Miércoles de la primera semana de Adviento
Evangelio según San Mateo 15,29-37.
Jesús llegó a orillas del mar de Galilea y, subiendo a la montaña, se sentó.
Una gran multitud acudió a él, llevando paralíticos, lisiados, ciegos, mudos y muchos otros enfermos. Los pusieron a sus pies y él los curó.
La multitud se admiraba al ver que los mudos hablaban, los inválidos quedaban curados, los paralíticos caminaban y los ciegos recobraban la vista. Y todos glorificaban al Dios de Israel.
Entonces Jesús llamó a sus discípulos y les dijo: “Me da pena esta multitud, porque hace tres días que están conmigo y no tienen qué comer. No quiero despedirlos en ayunas, porque podrían desfallecer en el camino”.

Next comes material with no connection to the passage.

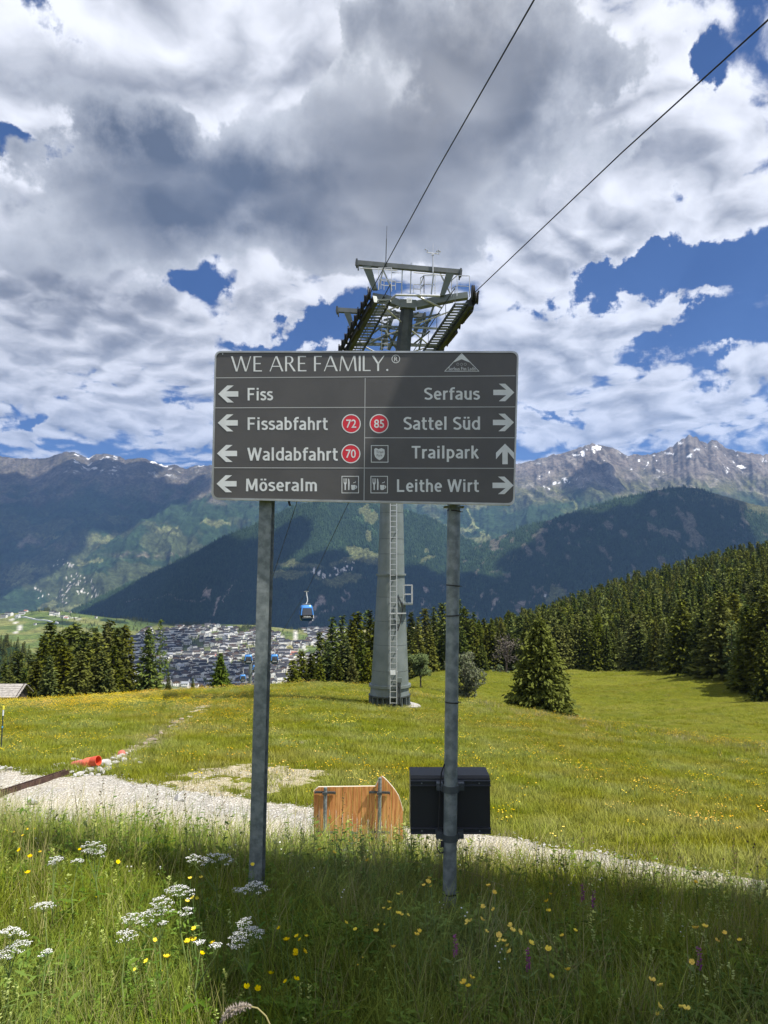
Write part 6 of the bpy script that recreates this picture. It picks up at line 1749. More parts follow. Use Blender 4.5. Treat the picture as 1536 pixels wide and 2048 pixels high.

Los discípulos le dijeron: “¿Y dónde podríamos conseguir en este lugar despoblado bastante cantidad de pan para saciar a tanta gente?”.
Jesús les dijo: “¿Cuántos panes tienen?”. Ellos respondieron: “Siete y unos pocos pescados”.
El ordenó a la multitud que se sentara en el suelo;
después, tomó los panes y los pescados, dio gracias, los partió y los dio a los discípulos. Y ellos los distribuyeron entre la multitud.
Todos comieron hasta saciarse, y con los pedazos que sobraron se llenaron siete canastas.
Reflexionemos
San Gaudencio de Brescia (¿-c. 406), obispo
Sermón 2; PL 20,859
Pan para el camino: “Cada vez que coméis este pan y bebéis esta copa, anunciáis la muerte del Señor, hasta que vuelva.” (1 Cor 11,26)
La noche en que fue entregado, Jesús nos ha dejado como herencia de la nueva alianza la prenda de su presencia. Es el viático de nuestro viaje. Nos alimentamos y nos fortalecemos con este manjar hasta que llegue el Señor, en el momento de salir de este mundo. Por esto dijo: “En verdad, en verdad os digo: si no coméis la carne del Hijo del hombre, y no bebéis su sangre, no tenéis vida en vosotros (Jn 6,53). Ha querido darnos el sacramento de su pasión. Y por esto manda a sus fieles discípulos, los primeros presbíteros que ha instituido para su Iglesia, celebrar para siempre estos misterios de la vida eterna, misterios que son celebrados por todos los presbíteros en las Iglesias del mundo entero hasta el día que Cristo volverá. Así que todos nosotros, presbíteros y fieles, tenemos cada día ante nuestros ojos la pasión de Cristo, lo tenemos en nuestras manos, lo llevamos a la boca y a nuestro pecho. “Gustad y ved qué bueno es el Señor” (Sl.33,9).